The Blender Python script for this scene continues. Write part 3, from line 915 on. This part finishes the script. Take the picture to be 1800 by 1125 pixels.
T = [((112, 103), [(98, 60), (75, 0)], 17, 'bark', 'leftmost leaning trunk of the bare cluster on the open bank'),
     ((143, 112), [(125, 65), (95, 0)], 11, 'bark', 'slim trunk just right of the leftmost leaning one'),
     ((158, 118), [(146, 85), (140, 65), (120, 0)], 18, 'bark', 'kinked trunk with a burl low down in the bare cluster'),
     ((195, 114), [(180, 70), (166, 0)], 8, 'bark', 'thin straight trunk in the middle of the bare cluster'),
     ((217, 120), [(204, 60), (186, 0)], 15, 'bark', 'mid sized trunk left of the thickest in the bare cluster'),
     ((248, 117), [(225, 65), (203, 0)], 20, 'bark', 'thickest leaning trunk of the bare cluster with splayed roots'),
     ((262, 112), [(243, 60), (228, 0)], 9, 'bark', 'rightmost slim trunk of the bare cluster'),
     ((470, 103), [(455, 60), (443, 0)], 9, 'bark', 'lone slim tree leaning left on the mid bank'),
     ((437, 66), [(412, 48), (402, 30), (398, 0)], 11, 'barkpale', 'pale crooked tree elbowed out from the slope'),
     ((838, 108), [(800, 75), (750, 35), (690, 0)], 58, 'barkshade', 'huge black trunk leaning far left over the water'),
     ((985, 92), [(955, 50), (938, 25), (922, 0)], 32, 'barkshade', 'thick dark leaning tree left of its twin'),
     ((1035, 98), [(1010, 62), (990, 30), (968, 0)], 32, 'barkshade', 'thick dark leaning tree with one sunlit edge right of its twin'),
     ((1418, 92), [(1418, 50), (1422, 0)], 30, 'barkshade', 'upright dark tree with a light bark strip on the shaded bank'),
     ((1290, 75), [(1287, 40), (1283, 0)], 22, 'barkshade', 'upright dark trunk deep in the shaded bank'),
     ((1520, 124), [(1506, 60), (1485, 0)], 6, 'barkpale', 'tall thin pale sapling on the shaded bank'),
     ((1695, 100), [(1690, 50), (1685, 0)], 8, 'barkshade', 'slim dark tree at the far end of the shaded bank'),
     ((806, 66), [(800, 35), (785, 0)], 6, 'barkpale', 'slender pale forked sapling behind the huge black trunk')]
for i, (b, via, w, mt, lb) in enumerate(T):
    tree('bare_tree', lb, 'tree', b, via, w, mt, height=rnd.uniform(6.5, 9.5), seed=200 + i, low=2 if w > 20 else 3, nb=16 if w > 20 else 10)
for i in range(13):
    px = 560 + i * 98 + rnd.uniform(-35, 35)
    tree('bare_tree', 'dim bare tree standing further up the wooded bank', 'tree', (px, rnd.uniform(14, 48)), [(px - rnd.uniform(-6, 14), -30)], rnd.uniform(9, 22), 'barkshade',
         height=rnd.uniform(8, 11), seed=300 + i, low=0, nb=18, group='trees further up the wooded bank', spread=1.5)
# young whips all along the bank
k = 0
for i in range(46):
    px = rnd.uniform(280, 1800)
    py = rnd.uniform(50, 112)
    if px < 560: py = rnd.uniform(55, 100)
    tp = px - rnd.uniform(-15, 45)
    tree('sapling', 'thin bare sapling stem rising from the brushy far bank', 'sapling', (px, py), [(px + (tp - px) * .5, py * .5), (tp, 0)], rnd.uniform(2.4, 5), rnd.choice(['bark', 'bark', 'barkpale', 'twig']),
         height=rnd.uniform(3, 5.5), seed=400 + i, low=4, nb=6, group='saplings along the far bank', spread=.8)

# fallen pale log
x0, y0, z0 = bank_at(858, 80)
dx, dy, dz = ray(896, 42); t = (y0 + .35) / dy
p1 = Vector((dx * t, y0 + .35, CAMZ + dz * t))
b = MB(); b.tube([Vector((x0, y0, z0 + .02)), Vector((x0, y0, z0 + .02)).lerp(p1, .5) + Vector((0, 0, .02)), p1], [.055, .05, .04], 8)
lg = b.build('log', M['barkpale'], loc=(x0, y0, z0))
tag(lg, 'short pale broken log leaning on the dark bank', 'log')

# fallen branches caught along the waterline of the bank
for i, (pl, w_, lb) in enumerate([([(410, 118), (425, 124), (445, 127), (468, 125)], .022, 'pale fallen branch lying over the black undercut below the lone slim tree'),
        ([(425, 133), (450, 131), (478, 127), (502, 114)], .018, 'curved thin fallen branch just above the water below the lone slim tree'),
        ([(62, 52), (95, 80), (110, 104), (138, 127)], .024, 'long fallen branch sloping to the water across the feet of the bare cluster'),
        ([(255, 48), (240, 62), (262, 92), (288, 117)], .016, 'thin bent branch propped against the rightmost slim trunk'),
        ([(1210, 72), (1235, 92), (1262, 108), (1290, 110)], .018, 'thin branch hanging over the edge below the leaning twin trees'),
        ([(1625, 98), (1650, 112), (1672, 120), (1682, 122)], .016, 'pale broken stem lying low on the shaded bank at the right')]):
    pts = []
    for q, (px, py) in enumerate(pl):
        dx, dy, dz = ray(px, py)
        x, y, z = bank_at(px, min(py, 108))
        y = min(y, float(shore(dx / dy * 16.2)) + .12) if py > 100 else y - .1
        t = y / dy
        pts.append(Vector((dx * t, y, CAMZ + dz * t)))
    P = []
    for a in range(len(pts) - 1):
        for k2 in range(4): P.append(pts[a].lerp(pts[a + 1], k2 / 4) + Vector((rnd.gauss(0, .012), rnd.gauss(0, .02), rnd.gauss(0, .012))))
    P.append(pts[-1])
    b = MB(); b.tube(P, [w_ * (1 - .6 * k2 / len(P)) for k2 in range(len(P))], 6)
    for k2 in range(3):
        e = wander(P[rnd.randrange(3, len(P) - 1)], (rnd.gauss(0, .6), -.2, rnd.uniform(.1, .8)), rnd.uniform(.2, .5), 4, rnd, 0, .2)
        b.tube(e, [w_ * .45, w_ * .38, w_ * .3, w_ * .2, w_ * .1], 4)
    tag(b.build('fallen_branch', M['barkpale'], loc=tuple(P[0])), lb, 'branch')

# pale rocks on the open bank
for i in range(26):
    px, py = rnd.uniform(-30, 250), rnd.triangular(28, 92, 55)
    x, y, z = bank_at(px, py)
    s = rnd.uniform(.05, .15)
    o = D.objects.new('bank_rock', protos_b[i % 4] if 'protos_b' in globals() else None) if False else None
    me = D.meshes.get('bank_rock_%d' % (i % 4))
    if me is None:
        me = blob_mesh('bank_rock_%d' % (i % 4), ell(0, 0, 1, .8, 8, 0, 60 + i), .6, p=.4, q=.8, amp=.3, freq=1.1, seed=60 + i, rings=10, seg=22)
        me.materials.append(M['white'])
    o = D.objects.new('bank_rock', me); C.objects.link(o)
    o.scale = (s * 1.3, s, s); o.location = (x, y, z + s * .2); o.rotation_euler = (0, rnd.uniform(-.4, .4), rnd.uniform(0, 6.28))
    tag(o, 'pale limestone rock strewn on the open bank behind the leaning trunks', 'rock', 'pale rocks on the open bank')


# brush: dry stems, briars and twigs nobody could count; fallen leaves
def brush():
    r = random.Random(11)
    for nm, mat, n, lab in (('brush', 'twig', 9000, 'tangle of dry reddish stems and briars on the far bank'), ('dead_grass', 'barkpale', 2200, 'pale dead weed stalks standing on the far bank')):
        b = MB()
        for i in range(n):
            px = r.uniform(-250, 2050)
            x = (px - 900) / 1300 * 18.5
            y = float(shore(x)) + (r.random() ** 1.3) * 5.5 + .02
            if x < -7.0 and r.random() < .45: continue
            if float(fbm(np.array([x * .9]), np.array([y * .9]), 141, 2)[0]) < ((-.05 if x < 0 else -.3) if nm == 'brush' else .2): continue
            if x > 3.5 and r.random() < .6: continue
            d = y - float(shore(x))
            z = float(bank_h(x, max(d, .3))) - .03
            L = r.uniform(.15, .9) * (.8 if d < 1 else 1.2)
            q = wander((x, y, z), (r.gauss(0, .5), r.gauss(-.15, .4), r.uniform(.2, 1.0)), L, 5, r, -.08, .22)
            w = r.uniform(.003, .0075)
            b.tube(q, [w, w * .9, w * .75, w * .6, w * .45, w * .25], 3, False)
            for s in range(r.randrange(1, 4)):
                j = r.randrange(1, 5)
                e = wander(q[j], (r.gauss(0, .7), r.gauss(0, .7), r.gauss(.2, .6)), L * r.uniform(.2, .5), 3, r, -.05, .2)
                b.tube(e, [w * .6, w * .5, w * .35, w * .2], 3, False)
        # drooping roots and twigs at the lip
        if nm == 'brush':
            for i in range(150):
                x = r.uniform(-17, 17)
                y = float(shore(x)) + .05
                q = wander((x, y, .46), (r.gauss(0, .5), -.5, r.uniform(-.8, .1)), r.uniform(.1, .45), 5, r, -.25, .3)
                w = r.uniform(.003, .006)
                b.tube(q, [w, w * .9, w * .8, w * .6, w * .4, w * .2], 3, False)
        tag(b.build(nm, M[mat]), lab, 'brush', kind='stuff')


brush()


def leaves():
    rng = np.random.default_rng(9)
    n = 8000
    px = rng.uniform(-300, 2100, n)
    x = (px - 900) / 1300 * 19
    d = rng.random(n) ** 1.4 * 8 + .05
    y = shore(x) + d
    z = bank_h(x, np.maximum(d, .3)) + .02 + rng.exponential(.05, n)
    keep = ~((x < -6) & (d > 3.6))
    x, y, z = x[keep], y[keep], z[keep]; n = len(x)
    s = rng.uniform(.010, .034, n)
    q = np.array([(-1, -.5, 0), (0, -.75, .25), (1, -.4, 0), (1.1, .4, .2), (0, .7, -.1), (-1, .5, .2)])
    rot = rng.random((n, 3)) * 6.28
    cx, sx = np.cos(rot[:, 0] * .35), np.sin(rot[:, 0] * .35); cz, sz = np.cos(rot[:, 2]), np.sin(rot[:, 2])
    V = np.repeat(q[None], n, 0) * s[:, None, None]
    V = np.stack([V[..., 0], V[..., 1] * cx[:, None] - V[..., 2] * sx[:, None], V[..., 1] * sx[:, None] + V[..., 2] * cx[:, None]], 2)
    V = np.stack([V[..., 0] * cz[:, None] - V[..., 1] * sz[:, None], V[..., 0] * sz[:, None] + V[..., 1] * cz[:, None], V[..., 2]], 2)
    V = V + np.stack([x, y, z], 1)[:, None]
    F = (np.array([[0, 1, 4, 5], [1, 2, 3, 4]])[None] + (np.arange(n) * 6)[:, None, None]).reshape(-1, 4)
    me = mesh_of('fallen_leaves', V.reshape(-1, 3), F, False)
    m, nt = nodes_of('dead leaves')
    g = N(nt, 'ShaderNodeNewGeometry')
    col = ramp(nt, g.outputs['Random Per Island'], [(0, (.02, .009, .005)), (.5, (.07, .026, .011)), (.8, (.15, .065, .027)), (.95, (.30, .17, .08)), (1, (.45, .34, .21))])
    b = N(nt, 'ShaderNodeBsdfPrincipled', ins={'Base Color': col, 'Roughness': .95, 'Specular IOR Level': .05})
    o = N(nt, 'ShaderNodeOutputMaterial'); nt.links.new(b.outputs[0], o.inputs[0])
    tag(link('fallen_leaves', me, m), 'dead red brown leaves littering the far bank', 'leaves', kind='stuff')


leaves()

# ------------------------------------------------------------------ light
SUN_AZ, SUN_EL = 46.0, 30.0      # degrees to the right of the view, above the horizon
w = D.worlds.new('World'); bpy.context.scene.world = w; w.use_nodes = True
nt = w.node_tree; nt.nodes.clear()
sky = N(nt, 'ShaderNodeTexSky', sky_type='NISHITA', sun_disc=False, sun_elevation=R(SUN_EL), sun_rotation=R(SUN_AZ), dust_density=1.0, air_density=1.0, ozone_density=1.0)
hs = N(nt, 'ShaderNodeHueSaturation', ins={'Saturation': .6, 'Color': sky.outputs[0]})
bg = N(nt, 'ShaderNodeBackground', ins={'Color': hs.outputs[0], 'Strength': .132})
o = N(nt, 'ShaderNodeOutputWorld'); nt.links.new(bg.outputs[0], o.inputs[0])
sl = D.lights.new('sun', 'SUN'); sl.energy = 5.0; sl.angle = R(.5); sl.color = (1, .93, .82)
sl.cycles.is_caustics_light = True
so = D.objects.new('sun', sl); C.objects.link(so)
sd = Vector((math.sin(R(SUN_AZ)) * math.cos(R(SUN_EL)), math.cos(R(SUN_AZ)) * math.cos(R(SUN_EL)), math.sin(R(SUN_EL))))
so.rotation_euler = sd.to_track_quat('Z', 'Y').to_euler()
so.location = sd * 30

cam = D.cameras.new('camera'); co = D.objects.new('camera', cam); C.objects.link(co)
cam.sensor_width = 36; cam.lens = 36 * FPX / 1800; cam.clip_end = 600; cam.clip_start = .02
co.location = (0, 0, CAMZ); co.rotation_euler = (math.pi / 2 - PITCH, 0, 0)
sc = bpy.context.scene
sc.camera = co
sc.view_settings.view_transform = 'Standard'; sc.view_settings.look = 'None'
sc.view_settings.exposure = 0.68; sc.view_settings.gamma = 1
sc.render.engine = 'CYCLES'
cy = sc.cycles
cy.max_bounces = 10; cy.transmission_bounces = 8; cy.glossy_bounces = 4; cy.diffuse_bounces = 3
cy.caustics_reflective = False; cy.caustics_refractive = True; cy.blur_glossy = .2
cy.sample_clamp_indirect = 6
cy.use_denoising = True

****************************************

WHAT THE TASK ASKS
Write out every line of the preceding listing that contains "scene".

FULL SOLUTION
The Blender Python script for this scene continues. Write part 3, from line 915 on. This part finishes the script. Take the picture to be 1800 by 1125 pixels.
w = D.worlds.new('World'); bpy.context.scene.world = w; w.use_nodes = True
sc = bpy.context.scene